Partly because of the renewed interest generated from this movie, the real-life Bernie was temporarily released on bail in 2014, but resentenced to 99 years to life in 2016. The actual citizens of Carthage, as well as Marjorie’s relatives, remain split on his motivations, the righteousness of his sentencing, and the realism of Linklater’s movie. There is a fundamental unknowability to some of this—and a leap of faith that viewers must take when deciding for themselves.

But two consistent qualities of Linklater’s filmmaking are his lack of judgment about other perspectives and his openness to the nuances of individual people.

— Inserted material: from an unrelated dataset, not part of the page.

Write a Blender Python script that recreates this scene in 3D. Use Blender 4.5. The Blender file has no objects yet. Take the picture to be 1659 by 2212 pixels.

There’s a scene in his wonderful 2016 comedy, Everybody Wants Some!!, where, in contrast to stereotypes, a group of baseball jocks hang out with a group of punk rockers at a show. A few years ago, I mentioned this scene when I was interviewing the photographer Pat Blashill, who has spent a lot of time around Texas punks and has known Linklater for decades. Blashill told me that this scenario seemed improbable based on his own experience living among the punks and the jocks—but that the vision fits with Linklater’s style. “He likes that aspect of looking at people who are in conflict, and then it sort of takes a real left turn and everything’s okay,” Blashill said. It’s certainly a lovely idea—and one that is less challenging to render in fiction than when you’re drawing from real life.